What this task involves »
Give back all the data exactly, line by line.

Data extract »
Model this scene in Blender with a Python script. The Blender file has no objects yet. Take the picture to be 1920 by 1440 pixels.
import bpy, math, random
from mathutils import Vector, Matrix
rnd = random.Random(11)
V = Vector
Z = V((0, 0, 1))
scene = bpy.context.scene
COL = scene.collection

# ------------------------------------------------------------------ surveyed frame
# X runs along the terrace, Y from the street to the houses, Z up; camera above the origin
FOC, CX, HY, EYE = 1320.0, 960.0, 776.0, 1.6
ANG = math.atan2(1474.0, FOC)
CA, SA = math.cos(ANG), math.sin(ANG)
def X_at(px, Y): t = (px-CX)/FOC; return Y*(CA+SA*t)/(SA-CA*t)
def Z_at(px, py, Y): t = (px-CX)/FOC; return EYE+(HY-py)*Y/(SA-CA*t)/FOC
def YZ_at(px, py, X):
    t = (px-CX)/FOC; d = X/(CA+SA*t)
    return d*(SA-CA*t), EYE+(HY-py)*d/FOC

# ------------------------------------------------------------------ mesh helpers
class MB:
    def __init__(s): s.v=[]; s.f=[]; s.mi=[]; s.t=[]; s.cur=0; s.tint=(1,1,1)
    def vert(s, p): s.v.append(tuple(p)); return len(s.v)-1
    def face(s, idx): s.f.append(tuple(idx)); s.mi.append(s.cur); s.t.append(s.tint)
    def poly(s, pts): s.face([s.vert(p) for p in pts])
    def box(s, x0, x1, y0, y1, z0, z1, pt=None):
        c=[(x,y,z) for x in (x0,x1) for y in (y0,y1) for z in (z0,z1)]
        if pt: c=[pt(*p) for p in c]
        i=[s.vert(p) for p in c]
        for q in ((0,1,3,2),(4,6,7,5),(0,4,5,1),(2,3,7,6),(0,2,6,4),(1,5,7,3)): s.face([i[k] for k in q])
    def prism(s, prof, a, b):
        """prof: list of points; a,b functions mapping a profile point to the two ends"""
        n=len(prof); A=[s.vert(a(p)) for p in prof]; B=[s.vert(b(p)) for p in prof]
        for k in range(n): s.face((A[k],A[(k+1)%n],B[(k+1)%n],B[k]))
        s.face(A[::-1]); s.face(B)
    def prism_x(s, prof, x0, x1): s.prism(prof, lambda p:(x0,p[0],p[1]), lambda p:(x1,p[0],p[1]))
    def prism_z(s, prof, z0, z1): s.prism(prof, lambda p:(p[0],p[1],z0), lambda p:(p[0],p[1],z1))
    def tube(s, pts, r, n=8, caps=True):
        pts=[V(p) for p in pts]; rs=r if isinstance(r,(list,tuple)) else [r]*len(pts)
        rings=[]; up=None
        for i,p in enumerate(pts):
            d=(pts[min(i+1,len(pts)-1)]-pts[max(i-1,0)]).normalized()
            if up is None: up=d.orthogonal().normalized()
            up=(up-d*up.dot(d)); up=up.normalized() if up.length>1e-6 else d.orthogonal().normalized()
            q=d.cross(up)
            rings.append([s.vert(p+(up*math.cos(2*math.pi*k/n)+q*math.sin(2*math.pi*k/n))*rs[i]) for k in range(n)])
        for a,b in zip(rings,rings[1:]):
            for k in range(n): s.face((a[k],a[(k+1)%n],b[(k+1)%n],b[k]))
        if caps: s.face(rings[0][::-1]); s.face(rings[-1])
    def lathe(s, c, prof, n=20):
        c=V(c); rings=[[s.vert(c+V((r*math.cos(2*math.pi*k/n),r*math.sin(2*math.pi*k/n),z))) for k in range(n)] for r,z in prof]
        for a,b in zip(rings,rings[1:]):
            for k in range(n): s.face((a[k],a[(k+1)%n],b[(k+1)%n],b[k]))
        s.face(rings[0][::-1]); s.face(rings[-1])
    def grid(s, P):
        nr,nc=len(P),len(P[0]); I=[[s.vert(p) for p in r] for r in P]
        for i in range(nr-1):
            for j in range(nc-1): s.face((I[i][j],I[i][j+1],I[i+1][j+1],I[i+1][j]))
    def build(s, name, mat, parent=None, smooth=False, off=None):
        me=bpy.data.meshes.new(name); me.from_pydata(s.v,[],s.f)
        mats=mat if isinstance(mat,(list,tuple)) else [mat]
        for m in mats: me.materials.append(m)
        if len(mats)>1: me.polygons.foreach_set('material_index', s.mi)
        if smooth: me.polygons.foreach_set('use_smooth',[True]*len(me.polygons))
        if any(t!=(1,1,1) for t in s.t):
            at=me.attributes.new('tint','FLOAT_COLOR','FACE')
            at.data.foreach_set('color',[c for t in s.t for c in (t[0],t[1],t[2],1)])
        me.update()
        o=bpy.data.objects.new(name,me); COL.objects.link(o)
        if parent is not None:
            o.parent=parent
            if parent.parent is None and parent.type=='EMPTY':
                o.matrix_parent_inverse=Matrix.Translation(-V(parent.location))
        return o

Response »
Model this scene in Blender with a Python script. The Blender file has no objects yet. Take the picture to be 1920 by 1440 pixels.
import bpy, math, random
from mathutils import Vector, Matrix
rnd = random.Random(11)
V = Vector
Z = V((0, 0, 1))
scene = bpy.context.scene
COL = scene.collection

# ------------------------------------------------------------------ surveyed frame
# X runs along the terrace, Y from the street to the houses, Z up; camera above the origin
FOC, CX, HY, EYE = 1320.0, 960.0, 776.0, 1.6
ANG = math.atan2(1474.0, FOC)
CA, SA = math.cos(ANG), math.sin(ANG)
def X_at(px, Y): t = (px-CX)/FOC; return Y*(CA+SA*t)/(SA-CA*t)
def Z_at(px, py, Y): t = (px-CX)/FOC; return EYE+(HY-py)*Y/(SA-CA*t)/FOC
def YZ_at(px, py, X):
    t = (px-CX)/FOC; d = X/(CA+SA*t)
    return d*(SA-CA*t), EYE+(HY-py)*d/FOC

# ------------------------------------------------------------------ mesh helpers
class MB:
    def __init__(s): s.v=[]; s.f=[]; s.mi=[]; s.t=[]; s.cur=0; s.tint=(1,1,1)
    def vert(s, p): s.v.append(tuple(p)); return len(s.v)-1
    def face(s, idx): s.f.append(tuple(idx)); s.mi.append(s.cur); s.t.append(s.tint)
    def poly(s, pts): s.face([s.vert(p) for p in pts])
    def box(s, x0, x1, y0, y1, z0, z1, pt=None):
        c=[(x,y,z) for x in (x0,x1) for y in (y0,y1) for z in (z0,z1)]
        if pt: c=[pt(*p) for p in c]
        i=[s.vert(p) for p in c]
        for q in ((0,1,3,2),(4,6,7,5),(0,4,5,1),(2,3,7,6),(0,2,6,4),(1,5,7,3)): s.face([i[k] for k in q])
    def prism(s, prof, a, b):
        """prof: list of points; a,b functions mapping a profile point to the two ends"""
        n=len(prof); A=[s.vert(a(p)) for p in prof]; B=[s.vert(b(p)) for p in prof]
        for k in range(n): s.face((A[k],A[(k+1)%n],B[(k+1)%n],B[k]))
        s.face(A[::-1]); s.face(B)
    def prism_x(s, prof, x0, x1): s.prism(prof, lambda p:(x0,p[0],p[1]), lambda p:(x1,p[0],p[1]))
    def prism_z(s, prof, z0, z1): s.prism(prof, lambda p:(p[0],p[1],z0), lambda p:(p[0],p[1],z1))
    def tube(s, pts, r, n=8, caps=True):
        pts=[V(p) for p in pts]; rs=r if isinstance(r,(list,tuple)) else [r]*len(pts)
        rings=[]; up=None
        for i,p in enumerate(pts):
            d=(pts[min(i+1,len(pts)-1)]-pts[max(i-1,0)]).normalized()
            if up is None: up=d.orthogonal().normalized()
            up=(up-d*up.dot(d)); up=up.normalized() if up.length>1e-6 else d.orthogonal().normalized()
            q=d.cross(up)
            rings.append([s.vert(p+(up*math.cos(2*math.pi*k/n)+q*math.sin(2*math.pi*k/n))*rs[i]) for k in range(n)])
        for a,b in zip(rings,rings[1:]):
            for k in range(n): s.face((a[k],a[(k+1)%n],b[(k+1)%n],b[k]))
        if caps: s.face(rings[0][::-1]); s.face(rings[-1])
    def lathe(s, c, prof, n=20):
        c=V(c); rings=[[s.vert(c+V((r*math.cos(2*math.pi*k/n),r*math.sin(2*math.pi*k/n),z))) for k in range(n)] for r,z in prof]
        for a,b in zip(rings,rings[1:]):
            for k in range(n): s.face((a[k],a[(k+1)%n],b[(k+1)%n],b[k]))
        s.face(rings[0][::-1]); s.face(rings[-1])
    def grid(s, P):
        nr,nc=len(P),len(P[0]); I=[[s.vert(p) for p in r] for r in P]
        for i in range(nr-1):
            for j in range(nc-1): s.face((I[i][j],I[i][j+1],I[i+1][j+1],I[i+1][j]))
    def build(s, name, mat, parent=None, smooth=False, off=None):
        me=bpy.data.meshes.new(name); me.from_pydata(s.v,[],s.f)
        mats=mat if isinstance(mat,(list,tuple)) else [mat]
        for m in mats: me.materials.append(m)
        if len(mats)>1: me.polygons.foreach_set('material_index', s.mi)
        if smooth: me.polygons.foreach_set('use_smooth',[True]*len(me.polygons))
        if any(t!=(1,1,1) for t in s.t):
            at=me.attributes.new('tint','FLOAT_COLOR','FACE')
            at.data.foreach_set('color',[c for t in s.t for c in (t[0],t[1],t[2],1)])
        me.update()
        o=bpy.data.objects.new(name,me); COL.objects.link(o)
        if parent is not None:
            o.parent=parent
            if parent.parent is None and parent.type=='EMPTY':
                o.matrix_parent_inverse=Matrix.Translation(-V(parent.location))
        return o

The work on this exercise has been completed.